La inseguridad y la impunidad son problemas demasiado difíciles de arreglar. Se requieren policías, ministerios públicos y jueces profesionales. Eso lleva muchos años y cuesta un montón de dinero. Para qué —piensan nuestros presidentes, de Calderón a Obrador—, para qué emprender ese esfuerzo si ahí están los verdes para ocuparse del problema. 

Con el militarismo nos pasa lo mismo que con el presidencialismo: es una forma cómoda de delegar, de escurrir el bulto: el problema es tan complejo, tan caro y tan largo de resolver que pedir la ayuda del ejército se ha convertido en la salida más cómoda. La guerra de Calderón es ahora la normalidad de López Obrador. 

Xenófobos y proyanquis

Hace unos años, cuando los Zetas y similares incursionaron en el secuestro masivo de centroamericanos, se armó un pequeño escándalo nacional. Ahora estamos en guerra contra los migrantes y estamos lejísimos de una indignación social al respecto. 

Nos importaron más nuestros aranceles —o la falta de éstos— que las personas que huyen de la región más violenta de occidente. Asumámoslo: nos parece natural que Donald Trump dicte la política migratoria mexicana, y la suerte de los migrantes nos tiene sin cuidado. 

Confesionales

Los cristianos evangélicos han salido de las sombras.
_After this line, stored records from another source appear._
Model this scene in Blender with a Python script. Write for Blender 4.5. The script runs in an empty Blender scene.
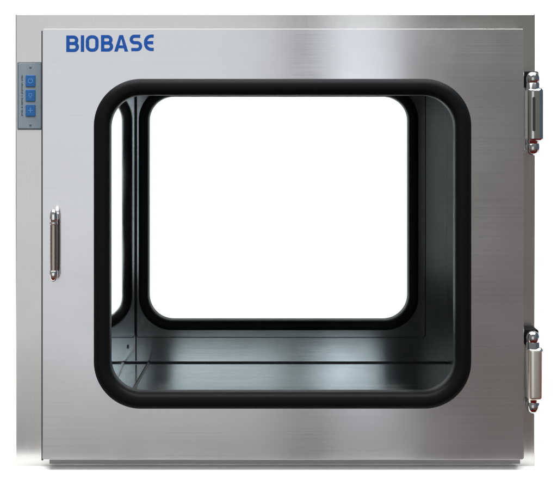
import bpy, bmesh, math, random
from mathutils import Vector, Matrix
random.seed(4)
sc = bpy.context.scene
C = sc.collection
R = math.radians

# ------------------------------------------------------------------ scale
S = 0.70 / 520.0            # metres per photo pixel on the door face
D = 1.5                     # camera distance to the door face (y = 0)
EX, EY = 266.5, 101.0       # point of the photo straight ahead of the camera
ZE = 367.0 * S * (D + 0.022) / D   # eye height above the table
def X(px, y=0.0): return (px - EX) * S * (D + y) / D
def Z(py, y=0.0): return ZE - (py - EY) * S * (D + y) / D

# ------------------------------------------------------------------ camera
cam = bpy.data.cameras.new('camera'); co = bpy.data.objects.new('camera', cam); C.objects.link(co)
co.location = (0, -D, ZE); co.rotation_euler = (R(90), 0, 0)
cam.sensor_width = 36; cam.sensor_fit = 'HORIZONTAL'
cam.lens = 36 * D / (557 * S)
cam.shift_x = (278.5 - EX) / 557.0
cam.shift_y = -(240.0 - EY) / 557.0
cam.clip_start = 0.02; cam.clip_end = 100
sc.camera = co

# ------------------------------------------------------------------ world: a dim studio, red added low down for the chrome reflections
w = bpy.data.worlds.new('World'); sc.world = w; w.use_nodes = True
nt = w.node_tree; nt.nodes.clear()
o = nt.nodes.new('ShaderNodeOutputWorld'); bg = nt.nodes.new('ShaderNodeBackground')
tc = nt.nodes.new('ShaderNodeTexCoord'); sp = nt.nodes.new('ShaderNodeSeparateXYZ')
mr = nt.nodes.new('ShaderNodeMapRange'); mr.inputs[1].default_value = -1; mr.inputs[2].default_value = 1
cr = nt.nodes.new('ShaderNodeValToRGB')
el = cr.color_ramp.elements
el[0].position = 0.0; el[0].color = (0.16, 0.014, 0.014, 1)
el[1].position = 1.0; el[1].color = (0.30, 0.31, 0.33, 1)
e = el.new(0.16); e.color = (0.12, 0.02, 0.018, 1)
e = el.new(0.22); e.color = (0.12, 0.095, 0.085, 1)
e = el.new(0.36); e.color = (0.20, 0.165, 0.16, 1)
e = el.new(0.50); e.color = (0.22, 0.215, 0.205, 1)
nt.links.new(tc.outputs['Generated'], sp.inputs[0]); nt.links.new(sp.outputs[2], mr.inputs[0])
nt.links.new(mr.outputs[0], cr.inputs[0])
# red patch added low on the right to redden chrome reflections, blue-grey above
def rng(src, a, b, c=0.0, d=1.0):
    n_ = nt.nodes.new('ShaderNodeMapRange'); n_.inputs[1].default_value = a; n_.inputs[2].default_value = b
    n_.inputs[3].default_value = c; n_.inputs[4].default_value = d; nt.links.new(src, n_.inputs[0]); return n_.outputs[0]
side = rng(sp.outputs[0], 0.45, 0.8)
low = rng(sp.outputs[2], -0.12, -0.24)
wall = nt.nodes.new('ShaderNodeMix'); wall.data_type = 'RGBA'  # side colours added for the chrome reflections
wall.inputs[6].default_value = (0.12, 0.16, 0.22, 1); wall.inputs[7].default_value = (0.20, 0.03, 0.026, 1)
nt.links.new(low, wall.inputs[0])
wmx = nt.nodes.new('ShaderNodeMix'); wmx.data_type = 'RGBA'
nt.links.new(side, wmx.inputs[0]); nt.links.new(cr.outputs[0], wmx.inputs[6]); nt.links.new(wall.outputs[2], wmx.inputs[7])
nt.links.new(wmx.outputs[2], bg.inputs[0])
bg.inputs[1].default_value = 1.0; nt.links.new(bg.outputs[0], o.inputs[0])

# ------------------------------------------------------------------ lamps
def area(name, loc, rot, sx, sy, power, col=(1, 1, 1), spread=180):
    l = bpy.data.lights.new(name, 'AREA'); l.shape = 'RECTANGLE'; l.size = sx; l.size_y = sy
    l.energy = power; l.color = col; l.spread = R(spread)
    ob = bpy.data.objects.new(name, l); C.objects.link(ob); ob.location = loc; ob.rotation_euler = rot
    return ob
# softboxes stand behind the camera and face the box
area('softbox_lamp', (-0.72, -3.0, 0.30), (R(90), 0, 0), 1.60, 2.2, 9.4, (0.90, 0.95, 1.0))
area('strip_lamp', (0.385, -3.0, 0.36), (R(90), 0, 0), 0.28, 2.1, 2.75, (0.86, 0.92, 1.0))
# overhead bank above the table, and two for the backdrop
area('overhead_lamp', (0, -0.55, 2.3), (0, 0, 0), 3.2, 1.8, 160)
area('backdrop_lamp', (0, 0.75, 2.4), (R(48), 0, 0), 3.6, 0.7, 42)

sc.view_settings.view_transform = 'Standard'; sc.view_settings.look = 'None'
sc.view_settings.exposure = 0.0; sc.view_settings.gamma = 1.0
sc.render.engine = 'CYCLES'
sc.cycles.max_bounces = 16; sc.cycles.glossy_bounces = 12; sc.cycles.transparent_max_bounces = 16

# ------------------------------------------------------------------ materials
def new_mat(name):
    m = bpy.data.materials.new(name); m.use_nodes = True
    return m, m.node_tree, m.node_tree.nodes['Principled BSDF']

def steel(name, col=(0.63, 0.63, 0.635), rough=0.27, aniso=0.75, grain='x', tangent=(0, 0, 1), bump=0.02, wave=0.0, var=0.06):
    m, nt, b = new_mat(name)
    N = nt.nodes.new; L = nt.links.new
    b.inputs['Metallic'].default_value = 1.0
    b.inputs['Anisotropic'].default_value = aniso
    tcn = N('ShaderNodeTexCoord'); mp = N('ShaderNodeMapping')
    mp.inputs['Scale'].default_value = {'x': (5, 60, 1400), 'z': (1400, 1400, 5), 'y': (1400, 5, 1400)}[grain]
    nz = N('ShaderNodeTexNoise'); nz.inputs['Scale'].default_value = 1.0; nz.inputs['Detail'].default_value = 3
    L(tcn.outputs['Object'], mp.inputs[0]); L(mp.outputs[0], nz.inputs['Vector'])
    # slow variation: handling smudges
    n2 = N('ShaderNodeTexNoise'); n2.inputs['Scale'].default_value = 9; n2.inputs['Detail'].default_value = 4
    L(tcn.outputs['Object'], n2.inputs['Vector'])
    r1 = N('ShaderNodeMapRange'); r1.inputs[1].default_value = 0.3; r1.inputs[2].default_value = 0.7
    r1.inputs[3].default_value = rough - min(0.05, rough * .3); r1.inputs[4].default_value = rough + 0.05
    ad = N('ShaderNodeMath'); ad.operation = 'MULTIPLY_ADD'; ad.inputs[1].default_value = 0.3
    h = N('ShaderNodeMath'); h.operation = 'MULTIPLY'; h.inputs[1].default_value = 0.7
    L(n2.outputs['Fac'], h.inputs[0]); L(nz.outputs['Fac'], ad.inputs[0]); L(h.outputs[0], ad.inputs[2])
    L(ad.outputs[0], r1.inputs[0]); L(r1.outputs[0], b.inputs['Roughness'])
    mx = N('ShaderNodeMix'); mx.data_type = 'RGBA'
    mx.inputs[6].default_value = (*[c * (1 - var) for c in col], 1); mx.inputs[7].default_value = (*[min(1, c * (1 + var)) for c in col], 1)
    r2 = N('ShaderNodeMapRange'); r2.inputs[1].default_value = 0.35; r2.inputs[2].default_value = 0.65
    L(nz.outputs['Fac'], r2.inputs[0]); L(r2.outputs[0], mx.inputs[0]); L(mx.outputs[2], b.inputs['Base Color'])
    cx = N('ShaderNodeCombineXYZ')
    for i in range(3): cx.inputs[i].default_value = tangent[i]
    L(cx.outputs[0], b.inputs['Tangent'])
    bp = N('ShaderNodeBump'); bp.inputs['Strength'].default_value = bump; bp.inputs['Distance'].default_value = 0.001
    L(nz.outputs['Fac'], bp.inputs['Height'])
    if wave:
        n3 = N('ShaderNodeTexNoise'); n3.inputs['Scale'].default_value = 4.0; n3.inputs['Detail'].default_value = 1
        L(tcn.outputs['Object'], n3.inputs['Vector'])
        b2 = N('ShaderNodeBump'); b2.inputs['Strength'].default_value = 1.0; b2.inputs['Distance'].default_value = wave
        L(n3.outputs['Fac'], b2.inputs['Height']); L(b2.outputs[0], bp.inputs['Normal'])
    L(bp.outputs[0], b.inputs['Normal'])
    return m

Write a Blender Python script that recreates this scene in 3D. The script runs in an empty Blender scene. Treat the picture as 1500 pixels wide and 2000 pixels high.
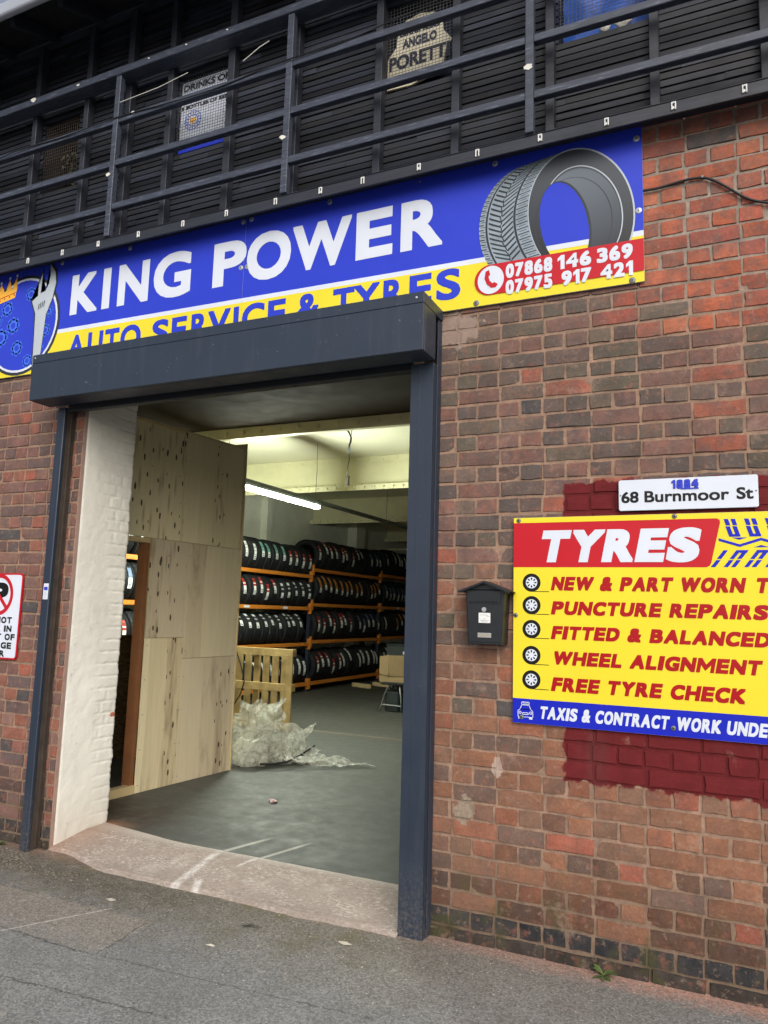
import bpy, bmesh, math, random
from mathutils import Vector, Matrix, noise
random.seed(7)
sc = bpy.context.scene
COL = sc.collection
rad = math.radians

# ------------------------------------------------------------------ camera
cam = bpy.data.cameras.new('camera'); camo = bpy.data.objects.new('camera', cam); COL.objects.link(camo)
yaw, pitch, roll = rad(25.02), rad(7.68), rad(1.654)
fwd = Vector((-math.sin(yaw)*math.cos(pitch), math.cos(yaw)*math.cos(pitch), math.sin(pitch)))
rt = Vector((math.cos(yaw), math.sin(yaw), 0)); up = rt.cross(fwd)
r2 = math.cos(roll)*rt + math.sin(roll)*up; u2 = -math.sin(roll)*rt + math.cos(roll)*up
camo.matrix_world = Matrix(((r2.x, u2.x, -fwd.x, 0), (r2.y, u2.y, -fwd.y, -3.682), (r2.z, u2.z, -fwd.z, 1.55), (0, 0, 0, 1)))
cam.sensor_fit = 'HORIZONTAL'; cam.sensor_width = 36; cam.lens = 1468/1500*36
cam.clip_start = .05; cam.clip_end = 1500
sc.camera = camo

# ------------------------------------------------------------------ world, sun, exposure
SUN_EL, SUN_AZ = rad(34), rad(146)          # compass angle from +Y towards +X
w = bpy.data.worlds.new('World'); sc.world = w; w.use_nodes = True
nt = w.node_tree
sky = nt.nodes.new('ShaderNodeTexSky'); sky.sky_type = 'NISHITA'; sky.sun_disc = False
sky.sun_elevation = SUN_EL; sky.sun_rotation = SUN_AZ
sky.air_density = 1.0; sky.dust_density = 5.0; sky.ozone_density = 1.0
bg = nt.nodes['Background']; bg.inputs['Strength'].default_value = .15
hs = nt.nodes.new('ShaderNodeHueSaturation'); hs.inputs['Saturation'].default_value = .62     # overcast: paler than a clear sky
nt.links.new(sky.outputs[0], hs.inputs['Color']); nt.links.new(hs.outputs[0], bg.inputs['Color'])
sun = bpy.data.lights.new('sun', 'SUN'); suno = bpy.data.objects.new('sun', sun); COL.objects.link(suno)
sun.energy = .95; sun.angle = rad(70); sun.color = (1, .97, .93)
sd = Vector((math.sin(SUN_AZ)*math.cos(SUN_EL), math.cos(SUN_AZ)*math.cos(SUN_EL), math.sin(SUN_EL)))
suno.rotation_euler = sd.to_track_quat('Z', 'Y').to_euler()
sc.view_settings.view_transform = 'Standard'; sc.view_settings.look = 'None'
sc.view_settings.exposure = 0.26; sc.view_settings.gamma = 1
sc.cycles.use_denoising = True
sc.cycles.max_bounces = 8; sc.cycles.diffuse_bounces = 4; sc.cycles.sample_clamp_indirect = 6

# ------------------------------------------------------------------ helpers
def lin(c):
    c /= 255.0
    return c/12.92 if c <= .04045 else ((c+.055)/1.055)**2.4
def S(r, g, b, k=1.0): return (lin(r)*k, lin(g)*k, lin(b)*k, 1)

class G:
    """small node-graph writer"""
    def __init__(s, name):
        s.m = bpy.data.materials.new(name); s.m.use_nodes = True
        s.t = s.m.node_tree; s.b = s.t.nodes['Principled BSDF']; s.out = s.t.nodes['Material Output']
    def n(s, typ, **kw):
        nd = s.t.nodes.new(typ)
        for k, v in kw.items(): setattr(nd, k, v)
        return nd
    def put(s, sock, v):
        if isinstance(v, bpy.types.NodeSocket): s.t.links.new(v, sock)
        else: sock.default_value = v
    def math(s, op, a, b=0.0, c=None, clamp=False):
        nd = s.n('ShaderNodeMath', operation=op, use_clamp=clamp)
        s.put(nd.inputs[0], a); s.put(nd.inputs[1], b)
        if c is not None: s.put(nd.inputs[2], c)
        return nd.outputs[0]
    def mix(s, f, a, b, mode='MIX'):
        nd = s.n('ShaderNodeMix', data_type='RGBA', blend_type=mode)
        s.put(nd.inputs[0], f); s.put(nd.inputs[6], a); s.put(nd.inputs[7], b)
        return nd.outputs[2]
    def coord(s, kind='Object', scale=(1, 1, 1), rotz=0, loc=(0, 0, 0)):
        if kind == 'Position': o = s.n('ShaderNodeNewGeometry').outputs['Position']
        else: o = s.n('ShaderNodeTexCoord').outputs[kind]
        mp = s.n('ShaderNodeMapping'); s.t.links.new(o, mp.inputs[0])
        mp.inputs['Scale'].default_value = scale; mp.inputs['Rotation'].default_value = (0, 0, rotz); mp.inputs['Location'].default_value = loc
        return mp.outputs[0]
    def noise(s, vec, scale, detail=3, rough=.55, col=False, dist=0):
        nd = s.n('ShaderNodeTexNoise'); s.t.links.new(vec, nd.inputs['Vector'])
        nd.inputs['Scale'].default_value = scale; nd.inputs['Detail'].default_value = detail
        nd.inputs['Roughness'].default_value = rough; nd.inputs['Distortion'].default_value = dist
        return nd.outputs['Color' if col else 'Fac']
    def voro(s, vec, scale, feature='F1', out='Distance', rnd=1, dim='3D'):
        nd = s.n('ShaderNodeTexVoronoi', feature=feature, voronoi_dimensions=dim); s.t.links.new(vec, nd.inputs['Vector'])
        nd.inputs['Scale'].default_value = scale; nd.inputs['Randomness'].default_value = rnd
        return nd.outputs[out]
    def ramp(s, f, lo, hi, a=0.0, b=1.0):
        nd = s.n('ShaderNodeMapRange', clamp=True); s.put(nd.inputs[0], f)
        nd.inputs[1].default_value = lo; nd.inputs[2].default_value = hi; nd.inputs[3].default_value = a; nd.inputs[4].default_value = b
        return nd.outputs[0]
    def bump(s, h, strength=.3, dist=.01, prev=None):
        nd = s.n('ShaderNodeBump'); s.put(nd.inputs['Height'], h)
        nd.inputs['Strength'].default_value = strength; nd.inputs['Distance'].default_value = dist
        if prev is not None: s.t.links.new(prev, nd.inputs['Normal'])
        return nd.outputs[0]
    def xyz(s, vec):
        nd = s.n('ShaderNodeSeparateXYZ'); s.t.links.new(vec, nd.inputs[0]); return nd.outputs
    def scalecol(s, col, f):
        nd = s.n('ShaderNodeVectorMath', operation='SCALE'); s.put(nd.inputs[0], col); s.put(nd.inputs['Scale'], f)
        return nd.outputs[0]
    def fin(s, col=None, rough=None, normal=None, spec=None):
        if col is not None: s.put(s.b.inputs['Base Color'], col)
        if rough is not None: s.put(s.b.inputs['Roughness'], rough)
        if normal is not None: s.put(s.b.inputs['Normal'], normal)
        if spec is not None: s.b.inputs['Specular IOR Level'].default_value = spec
        return s.m

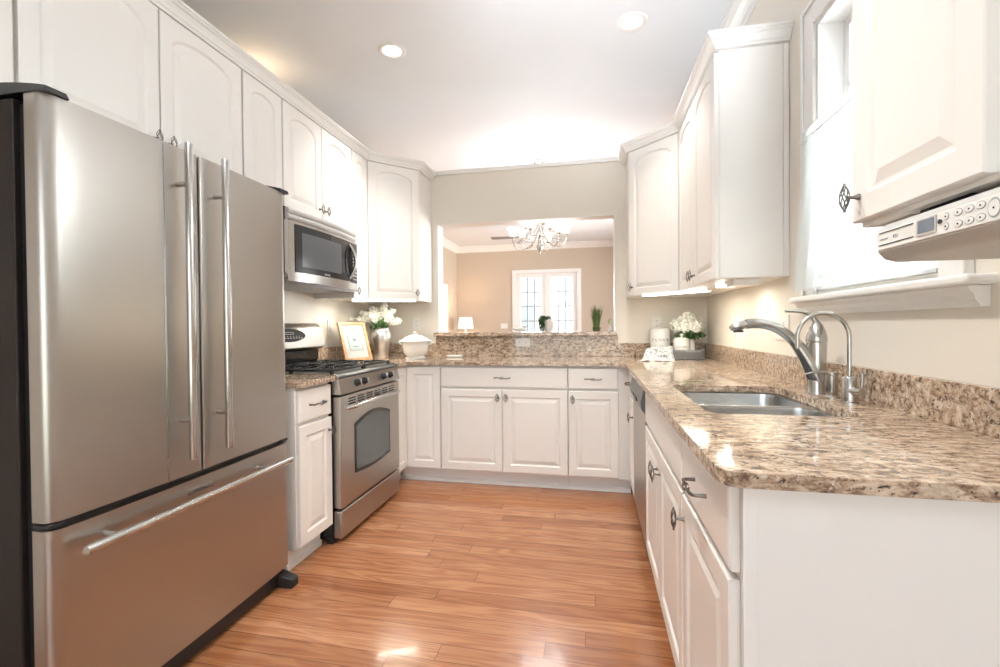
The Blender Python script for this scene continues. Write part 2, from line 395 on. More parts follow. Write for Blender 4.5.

Eran “las sectas”, “los aleluyos”, y ahora se han convertido en invitados de honor en el Palacio Nacional. Por mí qué bueno: a pesar de sumar millones, eran un sector invisible y estigmatizado por la élite católica. Y ahora son aliados del gobierno, quienes repartirán desde sus templos miles de ejemplares de la Cartilla moral de Alfonso Reyes. Una de las más antiguas demandas de las asociaciones religiosas está cerca de concretarse: convertirse en permisionarios o concesionarios de frecuencias de radio y televisión. Con el obradorismo se diluye el discurso del Estado laico.

Y finalmente, neoliberales

Despidos masivos. Pago de la deuda externa. Achicamiento del Estado. Vouchers en lugar de derechos sociales. Las recetas del neoliberalismo encontraron a su apóstol en la misma persona que se ha ofrecido a enterrarlo. Y una vez más la respuesta de la oposición (lo que queda del PRI y el PAN) y de los intelectuales es el silencio.

El vino viejo del siglo XX ahora se nos ofrece en los odres nuevos del cambio. Por eso la importancia de las mañaneras: para terminar por decreto con el peso del pasado.